Assessments on seismic performance of self-centering hybrid damping systems under far-field and near-field ground motions

Abstract

This research is conducted to perform the assessment on seismic performance of novel self-centering systems equipped with hybrid energy dissipaters, which are composed of hysteretic energy dissipaters in parallel with viscous energy dissipaters. The hybrid energy dissipating mechanism equips the self-centering system with significant energy-dissipating capacity. An equivalent self-centering damping ratio ξSC is firstly proposed to quantify the energy-dissipating capacity from the two types of dampers, respectively. Single-degree-of-freedom systems (SDOF) with different dynamic parameters are then developed. Nonlinear response history analyses on SDOF are performed using a suite of far-field and near-field ground motions to make the assessment. It is shown that the near-field ground motions will lead to much more ductility demands and acceleration responses for the considered systems compared with far-field ground motions. Increasing the damping for the system will decrease the ductility demand but will lead to the dramatic acceleration amplification.
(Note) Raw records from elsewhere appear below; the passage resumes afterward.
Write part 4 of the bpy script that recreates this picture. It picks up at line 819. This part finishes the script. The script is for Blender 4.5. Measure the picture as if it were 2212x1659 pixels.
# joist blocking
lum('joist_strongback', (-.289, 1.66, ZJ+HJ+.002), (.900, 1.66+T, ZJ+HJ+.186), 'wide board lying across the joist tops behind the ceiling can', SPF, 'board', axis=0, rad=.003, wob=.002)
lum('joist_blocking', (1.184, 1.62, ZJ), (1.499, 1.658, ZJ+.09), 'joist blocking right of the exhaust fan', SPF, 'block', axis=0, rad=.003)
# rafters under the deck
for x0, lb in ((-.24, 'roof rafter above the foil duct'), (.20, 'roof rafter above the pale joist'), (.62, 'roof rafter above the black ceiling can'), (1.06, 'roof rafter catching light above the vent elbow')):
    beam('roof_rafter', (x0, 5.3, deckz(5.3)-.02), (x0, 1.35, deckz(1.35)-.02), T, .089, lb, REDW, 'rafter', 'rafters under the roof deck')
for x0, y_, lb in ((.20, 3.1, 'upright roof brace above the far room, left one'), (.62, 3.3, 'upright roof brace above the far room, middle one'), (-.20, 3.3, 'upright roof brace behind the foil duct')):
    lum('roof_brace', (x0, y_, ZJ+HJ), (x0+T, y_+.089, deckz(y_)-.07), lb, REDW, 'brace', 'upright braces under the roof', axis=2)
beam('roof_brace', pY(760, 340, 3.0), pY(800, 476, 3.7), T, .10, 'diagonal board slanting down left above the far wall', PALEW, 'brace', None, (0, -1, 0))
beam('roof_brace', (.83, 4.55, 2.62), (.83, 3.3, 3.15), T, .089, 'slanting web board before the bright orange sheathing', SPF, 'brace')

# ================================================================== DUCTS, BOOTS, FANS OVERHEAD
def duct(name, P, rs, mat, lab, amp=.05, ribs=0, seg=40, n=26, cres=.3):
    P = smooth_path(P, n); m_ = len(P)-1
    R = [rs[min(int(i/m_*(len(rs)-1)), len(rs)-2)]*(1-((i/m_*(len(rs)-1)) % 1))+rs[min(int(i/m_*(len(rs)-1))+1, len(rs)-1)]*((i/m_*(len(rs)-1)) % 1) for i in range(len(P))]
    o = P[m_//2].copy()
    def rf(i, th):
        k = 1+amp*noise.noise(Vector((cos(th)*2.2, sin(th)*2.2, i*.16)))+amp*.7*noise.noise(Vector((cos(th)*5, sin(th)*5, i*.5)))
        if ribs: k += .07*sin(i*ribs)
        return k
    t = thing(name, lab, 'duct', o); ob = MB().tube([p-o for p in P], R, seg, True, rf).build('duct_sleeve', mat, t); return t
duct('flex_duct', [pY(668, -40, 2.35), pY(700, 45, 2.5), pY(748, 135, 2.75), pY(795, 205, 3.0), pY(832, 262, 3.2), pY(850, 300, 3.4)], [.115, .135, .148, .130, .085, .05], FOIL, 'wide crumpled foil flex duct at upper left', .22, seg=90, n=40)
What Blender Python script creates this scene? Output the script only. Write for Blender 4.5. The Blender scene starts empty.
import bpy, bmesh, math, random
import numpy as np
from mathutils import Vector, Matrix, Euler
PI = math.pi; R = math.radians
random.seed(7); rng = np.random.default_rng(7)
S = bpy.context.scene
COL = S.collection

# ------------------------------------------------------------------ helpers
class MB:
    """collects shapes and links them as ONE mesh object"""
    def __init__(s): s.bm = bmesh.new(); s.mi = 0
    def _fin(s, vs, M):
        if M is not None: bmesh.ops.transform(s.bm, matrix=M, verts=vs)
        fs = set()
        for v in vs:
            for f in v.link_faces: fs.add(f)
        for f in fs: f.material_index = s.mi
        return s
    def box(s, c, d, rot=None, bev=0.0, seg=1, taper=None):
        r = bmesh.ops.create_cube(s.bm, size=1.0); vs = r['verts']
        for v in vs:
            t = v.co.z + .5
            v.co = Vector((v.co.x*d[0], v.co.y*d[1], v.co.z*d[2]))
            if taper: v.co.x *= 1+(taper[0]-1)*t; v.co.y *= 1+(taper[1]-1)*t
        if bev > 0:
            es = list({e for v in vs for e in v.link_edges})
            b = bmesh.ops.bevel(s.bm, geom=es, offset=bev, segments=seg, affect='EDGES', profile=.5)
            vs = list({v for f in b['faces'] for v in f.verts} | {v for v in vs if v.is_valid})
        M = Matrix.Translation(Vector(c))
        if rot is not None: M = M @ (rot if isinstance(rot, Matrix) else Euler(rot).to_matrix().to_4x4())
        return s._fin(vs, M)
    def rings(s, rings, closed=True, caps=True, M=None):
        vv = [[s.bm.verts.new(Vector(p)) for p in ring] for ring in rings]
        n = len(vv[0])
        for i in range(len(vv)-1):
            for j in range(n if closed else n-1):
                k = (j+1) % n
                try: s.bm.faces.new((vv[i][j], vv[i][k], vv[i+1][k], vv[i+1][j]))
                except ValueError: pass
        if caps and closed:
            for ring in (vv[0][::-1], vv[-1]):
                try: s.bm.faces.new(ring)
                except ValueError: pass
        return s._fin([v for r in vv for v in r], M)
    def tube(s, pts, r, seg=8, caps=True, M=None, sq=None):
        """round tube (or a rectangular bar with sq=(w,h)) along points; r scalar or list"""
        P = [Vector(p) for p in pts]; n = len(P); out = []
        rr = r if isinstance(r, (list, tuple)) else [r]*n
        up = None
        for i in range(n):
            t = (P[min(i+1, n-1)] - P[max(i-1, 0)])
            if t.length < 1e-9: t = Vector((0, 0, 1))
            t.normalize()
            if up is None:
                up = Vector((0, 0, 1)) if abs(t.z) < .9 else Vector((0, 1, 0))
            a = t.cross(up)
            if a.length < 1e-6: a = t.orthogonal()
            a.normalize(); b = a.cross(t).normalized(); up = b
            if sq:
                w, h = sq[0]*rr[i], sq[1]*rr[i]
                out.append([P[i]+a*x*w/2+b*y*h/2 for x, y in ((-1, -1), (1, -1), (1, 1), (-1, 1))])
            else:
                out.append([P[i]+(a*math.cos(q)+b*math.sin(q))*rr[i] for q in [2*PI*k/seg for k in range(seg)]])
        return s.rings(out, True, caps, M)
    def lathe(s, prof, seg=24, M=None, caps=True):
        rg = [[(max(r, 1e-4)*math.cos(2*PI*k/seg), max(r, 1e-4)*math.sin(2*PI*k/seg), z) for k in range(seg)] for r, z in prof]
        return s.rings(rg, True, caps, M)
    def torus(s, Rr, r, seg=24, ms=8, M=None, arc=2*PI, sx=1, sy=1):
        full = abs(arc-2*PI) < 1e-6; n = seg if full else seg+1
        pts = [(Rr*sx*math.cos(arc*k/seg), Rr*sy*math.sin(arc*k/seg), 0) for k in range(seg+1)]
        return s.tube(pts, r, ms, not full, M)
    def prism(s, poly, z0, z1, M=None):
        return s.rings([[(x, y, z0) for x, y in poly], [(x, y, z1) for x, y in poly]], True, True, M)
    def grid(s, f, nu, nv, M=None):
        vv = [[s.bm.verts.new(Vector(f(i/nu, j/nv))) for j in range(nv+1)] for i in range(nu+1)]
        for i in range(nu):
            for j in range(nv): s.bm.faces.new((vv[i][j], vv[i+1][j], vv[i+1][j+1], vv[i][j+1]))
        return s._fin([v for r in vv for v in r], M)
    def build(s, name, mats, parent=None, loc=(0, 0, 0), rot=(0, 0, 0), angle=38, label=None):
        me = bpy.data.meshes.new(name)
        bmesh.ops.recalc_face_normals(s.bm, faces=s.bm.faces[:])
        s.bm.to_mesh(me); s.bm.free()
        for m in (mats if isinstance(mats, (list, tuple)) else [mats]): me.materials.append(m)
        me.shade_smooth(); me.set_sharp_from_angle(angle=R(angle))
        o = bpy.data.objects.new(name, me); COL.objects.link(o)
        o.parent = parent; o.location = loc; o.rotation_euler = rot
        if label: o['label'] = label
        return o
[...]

Moreover, adjusting the equivalent self-centering damping ratio between the two types of damping will change dynamic response of the system. Increasing the proportion of hysteretic damping will decrease the ductility demand and increase the acceleration response of the considered system, especially under far-field ground motions. Ductility demand spectra of the considered system for seismic design are established based on results from SDOF analyses. Finally, system-level analyses are performed on a novel knee bracing frame with self-centering hybrid damping capacity to validate the practicability of ductility demand spectra, and conduct the assessment.